Repulsion between the ${\mathrm{IX}}_2$ clouds: Theory. (a) The ${\mathrm{IX}}_2$ cloud profiles simulated when only the left ${\mathrm{L}}_2$ is on (L ${\mathrm{L}}_2$ on, green line), when only the right ${\mathrm{L}}_2$ is on (R ${\mathrm{L}}_2$ on, red line), and when both left and right ${\mathrm{L}}_2$'s are on [(L ${\mathrm{L}}_2 +$ R ${\mathrm{L}}_2$) on, blue line]. The sum of simulated L ${\mathrm{L}}_2$ on profile and R ${\mathrm{L}}_2$ on profile (L ${\mathrm{L}}_2$ on $+$ R ${\mathrm{L}}_2$ on) is shown by the orange line. The profile (L ${\mathrm{L}}_2 +$ R ${\mathrm{L}}_2$) on is wider than the sum of L ${\mathrm{L}}_2$ on the profile and R ${\mathrm{L}}_2$ on the profile, indicating the repulsion between the ${\mathrm{IX}}_2$ clouds. The profiles of the left and right ${\mathrm{L}}_2$ laser excitation spots are shown by purple and brown lines, respectively.
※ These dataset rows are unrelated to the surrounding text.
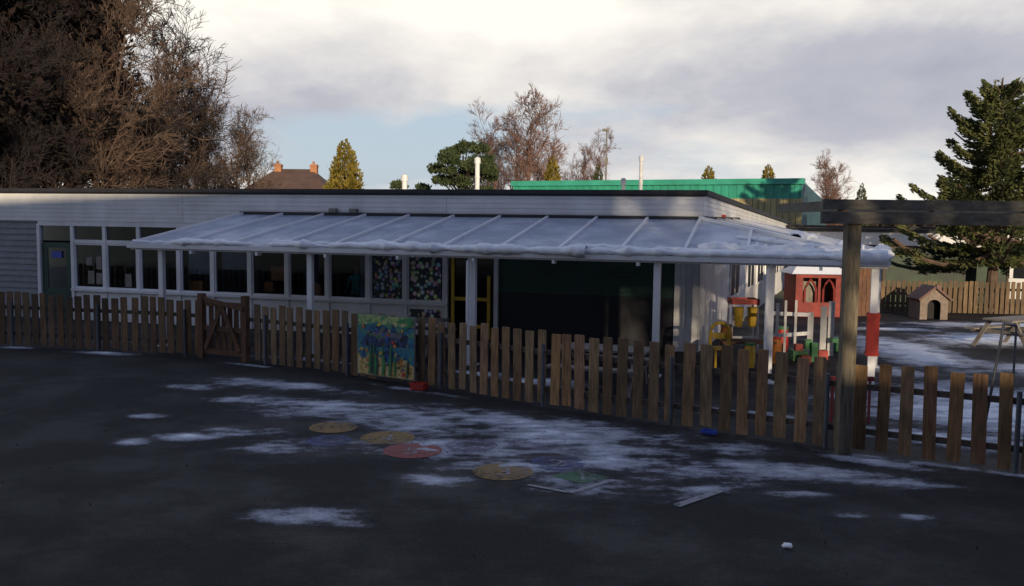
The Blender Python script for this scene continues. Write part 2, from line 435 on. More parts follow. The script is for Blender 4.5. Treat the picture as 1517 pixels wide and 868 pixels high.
ridge(mb, [K(-.03, 0, EZ + .05), KS(SLn, 0, EZ + .05)], .08, 4.3)
ridge(mb, [K(.1, .3, EZ + .1), K(3.2, .5, EZ + .12)], .09, 9.1)
ridge(mb, [KS(.3, .15, EZ + .13), KS(4.5, .2, EZ + .15)], .11, 2.1)
ridge(mb, [KS(.5, .45, zo(.45) + .03), KS(3.8, .4, zo(.4) + .03)], .08, 12.1)
ridge(mb, [K(.6, .6, zo(.17) + .03), K(2.6, 1.6, zo(.45) + .03)], .05, 22.1)
mb.build('eave_snow', M['snow'], cn, True)
mb = MB(); mb.box((6.3, 15.8), u, (-.1, .1), (-.1, .1), (.6, 1.35)); mb.box((6.3, 15.8), u, (-.11, .11), (-.11, .11), (.62, .66)); mb.box((6.3, 15.8), u, (-.11, .11), (-.11, .11), (1.28, 1.32))
mb.build('red_post_padding', M['red'], cn)

# ------------------------------------------------------------------ ground sheets
def groundmat():
    m, nt, nd, lk = _new('distant_ground')
    n = tnoise(nt, .15, detail=6)
    c = ramp(nt, n, [(.35, (.05, .06, .03)), (.65, (.11, .1, .06))])
    out(nt, principled(nt, c, .9).outputs[0]); return m
mb = MB(); mb.add([(-900, -300, -.01), (900, -300, -.01), (900, 1500, -.01), (-900, 1500, -.01)], [(0, 1, 2, 3)])
mb.build('ground', groundmat())
def asphalt(name):
    m, nt, nd, lk = _new(name)
    a = N(nt, 'ShaderNodeAttribute', attribute_name='ice')
    fine = tnoise(nt, 70, detail=4, rough=.7); med = tnoise(nt, 6, (1, 1.5, 1), detail=10, rough=.75); big = tnoise(nt, .7, detail=6)
    f = math_(nt, 'ADD', a.outputs['Fac'], math_(nt, 'MULTIPLY', math_(nt, 'SUBTRACT', med, .5), 1.05))
    ice = ramp(nt, f, [(.39, 0.0), (.45, .6), (.6, 1.0)])
    thin = ramp(nt, f, [(.2, 0.0), (.42, 1.0)])
    base = ramp(nt, fine, [(.34, (.007, .007, .009)), (.56, (.026, .026, .03)), (.72, (.09, .09, .097))])
    base = mixc(nt, 1.0, base, ramp(nt, big, [(.35, (.55, .55, .58)), (.65, (1.0, .98, .98))]), 'MULTIPLY')
    base = mixc(nt, 1.0, base, ramp(nt, med, [(.35, .65), (.65, 1.0)]), 'MULTIPLY')
    base = mixc(nt, math_(nt, 'MULTIPLY', thin, .42), base, (.08, .083, .1))
    icec = ramp(nt, math_(nt, 'ADD', math_(nt, 'MULTIPLY', f, .6), math_(nt, 'MULTIPLY', tnoise(nt, 28, detail=6, rough=.75), .4)),
                [(.42, (.1, .105, .13)), (.55, (.25, .27, .32)), (.72, (.44, .47, .54)), (.88, (.8, .84, .9))])
    c = mixc(nt, ice, base, icec)
    rgh = math_(nt, 'SUBTRACT', .82, math_(nt, 'MULTIPLY', ramp(nt, big, [(.45, 0.0), (.62, 1.0)]), .22))
    h = math_(nt, 'ADD', math_(nt, 'MULTIPLY', fine, .6), math_(nt, 'MULTIPLY', f, 1.5))
    b = principled(nt, c, rgh, 0, h, .7, .012)
    b.inputs['Specular IOR Level'].default_value = .3
    out(nt, b.outputs[0]); return m
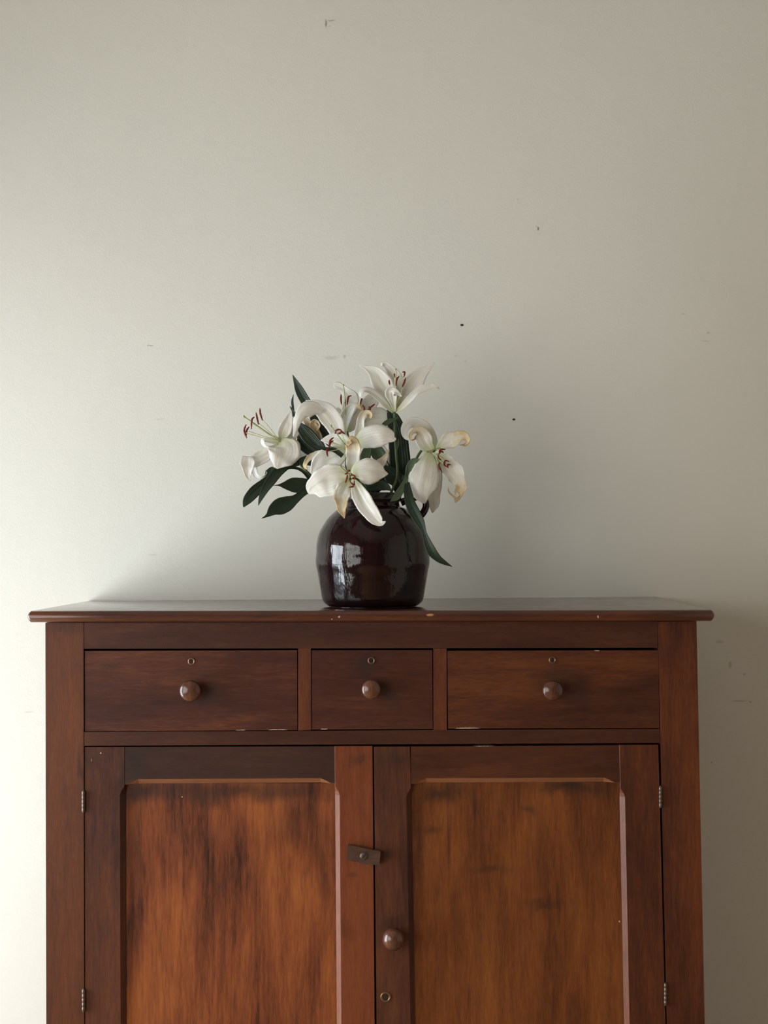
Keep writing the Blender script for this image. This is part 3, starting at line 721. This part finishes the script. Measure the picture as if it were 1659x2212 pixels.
# --- front flower
lily('open white lily facing forward over the jar rim, long petal hanging down its front', (759, 1030), -92, [
    ([(754, 1032, 6), (738, 1031, 27), (720, 1035, 34), (702, 1042, 32), (686, 1050, 27), (674, 1057, 18), (667, 1066, 3)], W_(d0=0, d1=4, bow=-8, cup=.10, rib=.07, ruff=.03)),
    ([(757, 1022, 6), (760, 1004, 13), (763, 988, 15), (763, 973, 16.5), (762, 960, 16), (759, 952, 12, 20), (756, 955, 8, 50), (751, 962, 4, 50)], W_(d0=0, d1=-8, bow=10, cup=.22, ruff=.10, wilt=(.48, 1.0))),
    ([(761, 1024, 6), (773, 1019, 20), (789, 1018, 28), (806, 1019, 27), (820, 1021, 19), (829, 1023, 9), (838.5, 1023.5, .6)], W_(d0=0, d1=10, bow=-10, cup=-.18, rib=.03)),
    ([(762, 1036, 5), (770, 1052, 13), (779, 1072, 19), (792, 1094, 19), (805, 1112, 16.5), (817, 1125, 12), (825, 1130, 6), (833, 1126, .8)], W_(d0=-2, d1=-34, bow=-8, cup=.20, rib=.10, ruff=.03, wilt=(.96, .4))),
    ([(755, 1038, 6), (747, 1052, 16), (739, 1067, 18), (738, 1083, 14), (738, 1098, 10), (741, 1109, 6), (744, 1120, .8)], W_(d0=0, d1=-24, bow=-4, cup=.28, ruff=.14, wilt=(.30, 1.0))),
    ([(765, 1024, 5), (790, 1014, 10), (812, 1006, 11), (824, 999, 10), (831, 989, 6), (841, 971, .6)], W_(d0=14, d1=26, cup=.35, ruff=.14, wilt=(.6, .85))),
  ], [([(751, 1019), (754, 1017), (756, 1016)], -20), ([(745, 1024.5), (748, 1023), (751, 1022)], -20), ([(750.5, 1026), (749, 1034), (746, 1043)], -20), ([(756, 1030), (760, 1025.5), (766, 1029), (766, 1034), (759, 1034)], -24), ([(756, 1039), (761, 1046), (765, 1047), (765, 1038)], -24), ([(754, 1053), (759, 1051.5), (765, 1051)], -24)],
  [(735, 1007, -124), (742, 1014, -118), (757, 1026, -98)],
  [(759, 1030, -88), (770, 1033, -64), (788, 1045, -36), (800, 1075, -12), (806, 1180, -10), (800, 1288, -20)],
  [([(790, 1052, 3), (805, 1053, 9), (820, 1048, 12), (835, 1052, 8), (845, 1060, 1)], W_(d0=-40, d1=-48)),
   ([(784, 1004, 7), (789, 987, 11), (794, 971, 9), (798, 957, .6)], W_(d0=-36, d1=-28, light=True)),
  ])
# --- middle flower behind it
lily('broad white lily in the middle of the bunch, directly behind the forward-facing bloom', (750, 968), -50, [
    ([(748, 974, 8), (729, 984, 22), (709, 994, 27), (693, 1006, 24), (680, 1020, 12), (675, 1028, 1)], W_(d0=0, d1=-6, cup=.15)),
    ([(720, 985, 6), (702, 982, 9), (686, 982, 8), (671, 987, 6.5), (661, 998, 5), (659, 1008, 5, 40), (665, 1014, .8)], W_(d0=4, d1=-6, cup=.3, ruff=.12, wilt=(.35, 1.0))),
    ([(752, 968, 8), (742, 957, 18), (727, 951, 18), (710, 950, 11), (693, 951, .8)], W_(d0=2, d1=6, cup=.12)),
    ([(744, 962, 7), (733, 940, 15), (721, 914, 21), (706, 893, 22), (689, 880, 16), (672, 872, 9), (660, 866, 2)], W_(d0=8, d1=14, bow=4, cup=.14, ruff=.03)),
    ([(697, 890, 3), (690, 886, 9), (679, 883, 15), (665, 884, 18), (653, 892, 14), (644, 907, 9.5), (639, 924, 6), (633.5, 943, .8)], W_(nm='petal_tip', d0=8, d1=-14, bow=-6, cup=-.26, rib=-.03, ruff=.10, NS=36)),
    ([(768, 960, 10), (785, 950, 20), (804, 943, 25), (824, 941, 24), (841, 944, 16), (850, 948, 7), (856, 948, .8)], W_(d0=0, d1=-8, bow=-6, cup=-.25, rib=.05, ruff=.02)),
    ([(771, 962, 10), (775, 940, 10), (778, 920, 9), (780, 906, 8), (784, 896, 7.5), (792, 892, 6.5), (800, 895, 6, 30), (800, 904, 3.5, 40)], W_(d0=-2, d1=0, cup=.4, ruff=.08, wilt=(.58, .9))),
  ], [([(724, 937), (726, 930), (733, 928), (739, 931)], -24), ([(732, 936), (738, 933), (745, 938)], -24), ([(730, 937), (737, 935)], -20), ([(721, 945), (713, 952), (711, 966)], -28), ([(720, 952), (715, 955), (712, 963)], -26), ([(709, 968), (706, 976), (708, 986)], -28)],
  [(714, 919, -78), (726, 935, -72), (749, 966, -55)],
  [(752, 970, -48), (770, 985, -30), (790, 1020, -14), (800, 1075, -4), (808, 1180, 6), (812, 1288, 16)],
  [([(790, 962, 6), (806, 968, 12), (817, 980, 15), (824, 992, 12), (828, 1002, 1)], W_(d0=-14, d1=-18, light=True)),
   ([(740, 985, 5), (722, 972, 5), (705, 970, 4), (690, 966, 3), (682, 964, .5)], W_(d0=-60, d1=-66)),
  ])
# --- back left flower
lily('white lily at the back with a ruffled upright petal tip left of the topmost bloom', (748, 918), 14, [
    ([(750, 914, 5), (752, 895, 13), (757, 874, 17), (757, 857, 16), (748, 846, 10), (738, 838, 8), (728, 833, 9), (721, 834, 3)], W_(d0=4, d1=6, cup=.15, ruff=.14)),
    ([(744, 935, 6), (744, 915, 11), (749, 896, 13), (758, 882, 10), (767, 876, 6), (775, 879, 4), (782, 886, .7)], W_(d0=-14, d1=-20, cup=.3, wilt=(.7, 1.0))),
    ([(742, 930, 8), (736, 912, 14), (733, 899, 14), (731, 888, 8), (729, 880, 1)], W_(d0=0, d1=4, cup=.15)),
    ([(750, 930, 7), (762, 914, 14), (771, 898, 15), (778, 884, 9), (783, 874, .8)], W_(d0=0, d1=8, cup=.2)),
  ], [([(737, 852), (736.5, 863), (738, 874)], -22), ([(746, 863), (745.5, 870), (746, 877)], -20), ([(759, 855), (753, 857), (751, 866), (750, 874)], -20)],
  [(741, 831, -12), (744, 850, -12), (747, 908, 2)],
  [(748, 920, 16), (756, 960, 22), (780, 1020, 24), (800, 1075, 20), (812, 1180, 30), (816, 1285, 34)])
# --- back right flower
lily('pale lily tucked behind and below the topmost bloom, broad petal spreading right', (780, 918), 26, [
    ([(772, 925, 8), (788, 912, 16), (806, 905, 23), (824, 902, 22), (836, 903, 12), (843, 906, 2)], W_(d0=0, d1=4, cup=.15)),
    ([(778, 912, 6), (785, 893, 13), (795, 876, 17), (806, 862, 15), (814, 852, 6), (818, 846, .8)], W_(d0=2, d1=18, cup=.2)),
    ([(776, 930, 8), (800, 938, 18), (820, 935, 16), (836, 925, 4)], W_(d0=6, d1=10, cup=.15)),
    ([(800, 958, 8), (815, 968, 13), (826, 980, 14), (834, 998, 10), (838, 1012, 2)], W_(d0=4, d1=0, cup=.3, ruff=.14, wilt=(.8, .8))),
  ], [([(783, 859), (780, 866), (778, 874)], -30), ([(783, 875), (787, 882), (785, 890)], -34), ([(809.5, 873), (803, 878), (794, 886)], -34), ([(797, 878), (799, 882), (800, 886)], -34)], None,
  [(780, 918, 28), (786, 960, 34), (800, 1020, 34), (812, 1075, 28), (820, 1180, 36), (822, 1280, 30)])
# --- left flower
lily('white lily leaning far left, long stamens reaching out over the drooping leaves', (606, 953), -20, [
    ([(605, 951, 5), (610, 957, 20), (614, 967, 36), (611, 981, 35), (604, 996, 24), (597, 1012, 2)], W_(d0=0, d1=-26, bow=-6, cup=-.08, rib=.09, ruff=.05)),
    ([(608, 952, 4), (612, 938, 12), (618, 922, 14), (624, 905, 8.5), (629.5, 886, .6)], W_(d0=0, d1=6, cup=.3)),
    ([(604, 952, 5), (593, 950, 9), (581, 949, 8, 10), (570, 950, 6, 35), (568.5, 957, 6, 60), (574, 964, 5, 60), (583, 963, 1.5, 50)], W_(d0=-2, d1=-12, cup=.3)),
    ([(602, 962, 6), (587, 974, 11), (570, 985, 14), (554, 993, 15), (540, 998, 12), (528, 1000, 6), (517, 1001, .8)], W_(d0=-4, d1=-8, cup=.18, ruff=.04)),
    ([(536, 986, 12), (535, 997, 16), (535, 1008, 13.5), (535, 1018, 9.5), (536, 1029, 6), (541, 1039, .8)], W_(nm='petal_tip', d0=-12, d1=-16, bow=-5, cup=.3, rib=.02, ruff=.06)),
    ([(547, 1000, 8), (548, 1015, 8, 10), (554, 1028, 6.5, 20), (565, 1032.5, 5.5, 35), (575, 1028, 5.5, 45), (578, 1020, 4, 50), (572, 1016, .8)], W_(nm='petal_tip', d0=-6, d1=-4, cup=.24)),
    ([(612, 958, 6), (628, 970, 12), (645, 979, 9), (668, 988, .8)], W_(d0=8, d1=16, cup=.2)),
    ([(610, 952, 5), (622, 944, 12), (634, 935, 12), (640, 915, 8), (641, 895, .8)], W_(d0=10, d1=24, cup=.2)),
  ], [([(561.5, 882), (562.5, 893), (567, 908)], -30, (564, 902)), ([(553, 891), (555.5, 903), (558.5, 917)], -34, (558, 913)), ([(549.5, 901), (544, 907), (543, 927)], -40, (545, 914)), ([(532, 917), (527.5, 930), (533, 946)], -40, (531, 935)), ([(538, 922), (532.5, 931), (531.5, 944)], -38, (536, 931))],
  [(525.5, 899, -62), (548, 914, -52), (605, 954, -24)],
  [(606, 956, -16), (632, 985, 2), (664, 1020, -6), (700, 1046, -18), (770, 1062, -26), (792, 1090, -12), (800, 1285, 26)],
  [([(592, 1023, 7), (574, 1041, 9.5), (559, 1054, 12), (545, 1067, 12), (533, 1082, 9), (526, 1095, 1.5)], W_(d0=-30, d1=-40)),
   ([(645, 1000, 6), (630, 1003, 7.5), (615, 1008, 9.5), (598, 1022, 11), (584, 1040, 10.5), (572, 1058, 8), (563, 1077, 4.5), (558, 1092, .5)], W_(d0=-30, d1=-50, bow=-8, NS=36)),
   ([(692, 1012, 5), (670, 996, 10), (654, 996, 9), (638, 1000, 4)], W_(d0=-26, d1=-30)),
   ([(682, 1044, 6), (670, 1032, 6), (658, 1021, 3.6), (645, 1012.5, 3), (630, 1010.5, 2.4), (616, 1014, .5)], W_(d0=-24, d1=-30, cup=.6)),
   ([(692, 1046, 5), (668, 1047, 12), (648, 1048, 16), (630, 1047.5, 15), (614, 1048, 7.5), (602, 1048, 1.8), (588, 1048.7, .3)], W_(d0=-24, d1=-40)),
   ([(684, 1046, 6), (664, 1056, 9.5), (651, 1067, 8), (638, 1078, 9.5), (622, 1087, 16), (605, 1094, 18), (591, 1101, 13), (578, 1113, 4), (565, 1120, .4)], W_(d0=-30, d1=-60)),
   ([(594, 1012, 1), (588, 1014, 6), (580, 1022, 7), (574, 1030, 3)][::-1], W_(d0=-24, d1=-26)),
  ])
# --- withered flower
lily('withered tan lily with shrivelled petals, between dark leaves left of the middle bloom', (694, 956), -8, [
    ([(697, 962, 4), (690, 945, 6), (682, 930, 8), (677, 918, 8), (680, 910, 6.5, 30), (687, 911, 5, 55), (690, 920, 4, 60), (684, 930, 1.5, 60)], W_(d0=0, d1=-12, cup=.45, ruff=.16, wilt=(-1, .55))),
    ([(693, 955, 4), (682, 935, 7), (671, 920, 8), (660, 908, 6), (652, 902, .8)], W_(d0=4, d1=2, cup=.35, ruff=.14, wilt=(-1, .5))),
    ([(648, 945, 2), (645, 935, 4), (640, 928, 4), (634, 938, 1)], W_(d0=10, d1=4, cup=.4, ruff=.15, wilt=(-1, .8))),
  ], [], [(617, 902, 16), (624, 912, 16), (650, 940, 10), (694, 956, -4)],
  [(694, 954, -6), (712, 985, 0), (745, 1025, 0), (786, 1070, 4), (800, 1180, 10), (794, 1285, 12)],
  [([(712, 950, 5), (700, 930, 9), (685, 905, 9.5), (668, 879, 10), (656, 860, 10.5), (646, 841, 9), (639, 825, 5), (632, 809, .4)], W_(d0=8, d1=20, NS=36)),
   ([(650, 925, 5), (640, 902, 5), (633, 889, 3), (626, 877, .4)], W_(d0=10, d1=12)),
   ([(634, 900, 3), (632.5, 879, 2.6), (631.5, 866, 2.3), (634, 852, .4)], W_(d0=14, d1=16)),
   ([(725, 1000, 4), (700, 976, 8), (684, 960, 13), (669, 945, 15.5), (656, 930, 13), (647, 917, 6), (644, 912, 1)], W_(d0=-24, d1=-22)),
   ([(715, 1012, 4), (688, 982, 9), (668, 969, 14), (653, 956, 12.5), (643, 942, 1)], W_(d0=-14, d1=-8)),
   ([(732, 980, 6), (710, 945, 14), (699, 926, 17.5), (686, 908, 15), (672, 893, 7), (664, 886, 1)], W_(d0=8, d1=10)),
   ([(792, 1060, 6), (785, 1040, 20), (775, 1015, 26), (765, 995, 22), (758, 975, 8)], W_(d0=10, d1=14)),
   ([(800, 1066, 8), (815, 1040, 22), (822, 1015, 22), (822, 995, 14), (820, 975, 4)], W_(d0=26, d1=30)),
  ])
The dashed lines indicate the centers of the excitation spots. (b) The width of the simulated ${\mathrm{IX}}_2$ cloud when both left and right ${\mathrm{L}}_2$'s are on [(L ${\mathrm{L}}_2 +$ R ${\mathrm{L}}_2$) on, blue points] in comparison to the width of the ${\mathrm{IX}}_2$ cloud obtained as the sum of simulated L ${\mathrm{L}}_2$ on the cloud and R ${\mathrm{L}}_2$ on the cloud [L ${\mathrm{L}}_2$ on $+$ R ${\mathrm{L}}_2$ on, orange points] as a function of $P_{\mathrm{L}2}$.

Figure 10

Position-energy images of IX luminescence. (a) Both ${\mathrm{L}}_2$ and ${\mathrm{L}}_1$ lasers are on. (b) Only ${\mathrm{L}}_2$ is on. (c) Only ${\mathrm{L}}_1$ is on. The arrows indicate the excitation spot positions of the ${\mathrm{L}}_2$ and ${\mathrm{L}}_1$ lasers resonant to direct excitons in 15-nm CQW and 12-nm CQW, respectively. ${\mathrm{L}}_2$ generates ${\mathrm{IX}}_2$. ${\mathrm{L}}_1$ generates ${\mathrm{IX}}_1$ and a smaller concentration of ${\mathrm{IX}}_2$. The laser powers $P_{\mathrm{L}1}=10\mu \mathrm{W},P_{\mathrm{L}2}=250\mu \mathrm{W}$. Gate voltage $V_{\mathrm{g}}=-2.0\mathrm{V}$ and temperature $T=1.7\mathrm{K}$.

Figure 11

Cross section of the two-CQW heterostructure. The thicknesses and doping concentrations of the layers are indicated.